[EXERCISE AIM] Repeat the listing in full. Nothing may be added or left out.

[RECORDS SUPPLIED]

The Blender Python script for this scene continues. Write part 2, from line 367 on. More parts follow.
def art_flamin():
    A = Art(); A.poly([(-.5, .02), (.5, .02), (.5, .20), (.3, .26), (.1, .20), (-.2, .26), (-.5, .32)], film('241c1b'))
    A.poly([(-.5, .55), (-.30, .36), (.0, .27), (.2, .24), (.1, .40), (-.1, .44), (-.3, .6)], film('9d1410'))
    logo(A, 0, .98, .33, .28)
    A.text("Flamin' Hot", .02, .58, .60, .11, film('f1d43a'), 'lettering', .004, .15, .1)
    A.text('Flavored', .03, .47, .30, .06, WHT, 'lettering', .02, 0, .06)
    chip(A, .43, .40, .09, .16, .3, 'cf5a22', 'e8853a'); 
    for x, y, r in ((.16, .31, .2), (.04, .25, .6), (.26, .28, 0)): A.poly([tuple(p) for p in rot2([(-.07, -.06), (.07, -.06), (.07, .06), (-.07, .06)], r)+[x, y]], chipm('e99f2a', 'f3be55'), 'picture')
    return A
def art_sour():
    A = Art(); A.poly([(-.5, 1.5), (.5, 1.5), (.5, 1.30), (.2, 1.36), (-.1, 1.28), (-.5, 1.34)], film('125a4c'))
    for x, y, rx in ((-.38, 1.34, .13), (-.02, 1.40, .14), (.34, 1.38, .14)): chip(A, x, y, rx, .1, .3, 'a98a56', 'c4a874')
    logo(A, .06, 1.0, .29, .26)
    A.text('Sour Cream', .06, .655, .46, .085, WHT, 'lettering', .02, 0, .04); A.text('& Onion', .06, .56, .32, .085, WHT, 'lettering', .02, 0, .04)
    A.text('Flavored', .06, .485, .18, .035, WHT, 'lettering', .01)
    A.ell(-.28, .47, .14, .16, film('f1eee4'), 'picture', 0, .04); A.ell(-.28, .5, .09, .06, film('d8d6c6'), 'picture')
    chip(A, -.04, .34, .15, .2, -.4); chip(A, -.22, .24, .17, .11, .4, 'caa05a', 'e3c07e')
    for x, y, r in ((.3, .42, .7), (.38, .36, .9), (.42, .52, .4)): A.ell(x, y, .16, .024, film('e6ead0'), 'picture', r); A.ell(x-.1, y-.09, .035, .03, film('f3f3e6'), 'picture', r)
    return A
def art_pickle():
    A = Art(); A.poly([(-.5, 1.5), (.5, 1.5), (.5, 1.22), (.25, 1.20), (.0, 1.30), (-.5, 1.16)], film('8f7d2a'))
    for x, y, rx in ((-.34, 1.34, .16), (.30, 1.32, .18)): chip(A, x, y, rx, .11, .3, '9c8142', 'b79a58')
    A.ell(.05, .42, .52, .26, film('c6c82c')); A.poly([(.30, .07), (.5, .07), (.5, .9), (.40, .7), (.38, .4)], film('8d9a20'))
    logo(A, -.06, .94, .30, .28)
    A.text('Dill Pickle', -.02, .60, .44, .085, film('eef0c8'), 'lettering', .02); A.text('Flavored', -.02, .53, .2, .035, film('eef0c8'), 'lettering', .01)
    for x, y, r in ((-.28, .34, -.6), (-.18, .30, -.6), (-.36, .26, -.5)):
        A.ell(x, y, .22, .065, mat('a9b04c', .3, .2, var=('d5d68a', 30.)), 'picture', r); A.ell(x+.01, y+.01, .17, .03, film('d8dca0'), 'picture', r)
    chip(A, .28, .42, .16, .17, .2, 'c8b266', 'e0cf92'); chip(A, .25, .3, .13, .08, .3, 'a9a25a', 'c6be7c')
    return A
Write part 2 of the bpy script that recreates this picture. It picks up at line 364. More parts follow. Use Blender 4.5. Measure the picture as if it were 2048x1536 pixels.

[THE ANSWER]
The Blender Python script for this scene continues. Write part 2, from line 367 on. More parts follow.
def art_flamin():
    A = Art(); A.poly([(-.5, .02), (.5, .02), (.5, .20), (.3, .26), (.1, .20), (-.2, .26), (-.5, .32)], film('241c1b'))
    A.poly([(-.5, .55), (-.30, .36), (.0, .27), (.2, .24), (.1, .40), (-.1, .44), (-.3, .6)], film('9d1410'))
    logo(A, 0, .98, .33, .28)
    A.text("Flamin' Hot", .02, .58, .60, .11, film('f1d43a'), 'lettering', .004, .15, .1)
    A.text('Flavored', .03, .47, .30, .06, WHT, 'lettering', .02, 0, .06)
    chip(A, .43, .40, .09, .16, .3, 'cf5a22', 'e8853a'); 
    for x, y, r in ((.16, .31, .2), (.04, .25, .6), (.26, .28, 0)): A.poly([tuple(p) for p in rot2([(-.07, -.06), (.07, -.06), (.07, .06), (-.07, .06)], r)+[x, y]], chipm('e99f2a', 'f3be55'), 'picture')
    return A
def art_sour():
    A = Art(); A.poly([(-.5, 1.5), (.5, 1.5), (.5, 1.30), (.2, 1.36), (-.1, 1.28), (-.5, 1.34)], film('125a4c'))
    for x, y, rx in ((-.38, 1.34, .13), (-.02, 1.40, .14), (.34, 1.38, .14)): chip(A, x, y, rx, .1, .3, 'a98a56', 'c4a874')
    logo(A, .06, 1.0, .29, .26)
    A.text('Sour Cream', .06, .655, .46, .085, WHT, 'lettering', .02, 0, .04); A.text('& Onion', .06, .56, .32, .085, WHT, 'lettering', .02, 0, .04)
    A.text('Flavored', .06, .485, .18, .035, WHT, 'lettering', .01)
    A.ell(-.28, .47, .14, .16, film('f1eee4'), 'picture', 0, .04); A.ell(-.28, .5, .09, .06, film('d8d6c6'), 'picture')
    chip(A, -.04, .34, .15, .2, -.4); chip(A, -.22, .24, .17, .11, .4, 'caa05a', 'e3c07e')
    for x, y, r in ((.3, .42, .7), (.38, .36, .9), (.42, .52, .4)): A.ell(x, y, .16, .024, film('e6ead0'), 'picture', r); A.ell(x-.1, y-.09, .035, .03, film('f3f3e6'), 'picture', r)
    return A
def art_pickle():
    A = Art(); A.poly([(-.5, 1.5), (.5, 1.5), (.5, 1.22), (.25, 1.20), (.0, 1.30), (-.5, 1.16)], film('8f7d2a'))
    for x, y, rx in ((-.34, 1.34, .16), (.30, 1.32, .18)): chip(A, x, y, rx, .11, .3, '9c8142', 'b79a58')
    A.ell(.05, .42, .52, .26, film('c6c82c')); A.poly([(.30, .07), (.5, .07), (.5, .9), (.40, .7), (.38, .4)], film('8d9a20'))
    logo(A, -.06, .94, .30, .28)
    A.text('Dill Pickle', -.02, .60, .44, .085, film('eef0c8'), 'lettering', .02); A.text('Flavored', -.02, .53, .2, .035, film('eef0c8'), 'lettering', .01)
    for x, y, r in ((-.28, .34, -.6), (-.18, .30, -.6), (-.36, .26, -.5)):
        A.ell(x, y, .22, .065, mat('a9b04c', .3, .2, var=('d5d68a', 30.)), 'picture', r); A.ell(x+.01, y+.01, .17, .03, film('d8dca0'), 'picture', r)
    chip(A, .28, .42, .16, .17, .2, 'c8b266', 'e0cf92'); chip(A, .25, .3, .13, .08, .3, 'a9a25a', 'c6be7c')
    return A
Write part 2 of the bpy script that recreates this picture. It picks up at line 364. More parts follow. Use Blender 4.5. Measure the picture as if it were 2048x1536 pixels.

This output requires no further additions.